President John Dramani Mahama has issued a warning to his own ministers and senior government officials, telling them directly that the 2025 Auditor General’s report would put them squarely in the spotlight and that they needed to ensure their ministries were operating within the law.
The warning came during a question and answer session at a presidential dialogue with civil society organisations on Monday, where President Mahama also defended the pace of accountability proceedings against individuals accused of wrongdoing under previous administrations.
“The 2025 audit reports will be the report of these guys sitting here, you people sitting here,” President Mahama told the room, which included ministers and senior government officials he had invited to the dialogue.

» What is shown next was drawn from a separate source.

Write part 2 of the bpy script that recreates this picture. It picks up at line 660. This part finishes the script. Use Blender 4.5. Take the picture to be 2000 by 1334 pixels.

“You better check your ministries and make sure that everything is being done right,” he added
He said the 2025 Auditor General’s report was already being worked on, and that once completed it would be reviewed for evidence of criminality and financial misconduct in the same way current reports were being handled.
New courts opened by the Chief Justice specifically to handle cases arising from the Auditor General’s reports were now operational, he said, and would be used to pursue both surcharges and criminal charges where the evidence warranted it.
On public frustration over the slow pace of prosecutions for alleged past wrongdoing, President Mahama was unapologetic.
He said Ghana’s constitutional framework required that every accused person be presumed innocent until proven guilty in court, that investigations had to be thorough before cases were filed, and that a poorly prepared case that collapsed in court served nobody.
“Better to investigate properly and take a well-prepared case to court than to be moved by the pressures of the public and hurry to build a docket that the judge throws out,” he said.
He said the Minister of Justice was already managing at least seven to eight cases in the courts simultaneously while continuing to build additional dockets, and appealed to the public for patience with a process that, while slow, was the only legitimate path available under the rule of law.
President Mahama said the wheel of justice, as former President Mills had put it, ground slowly but ground fine — and that the country had to choose between respecting its constitutional order and abandoning it for something faster but far more dangerous.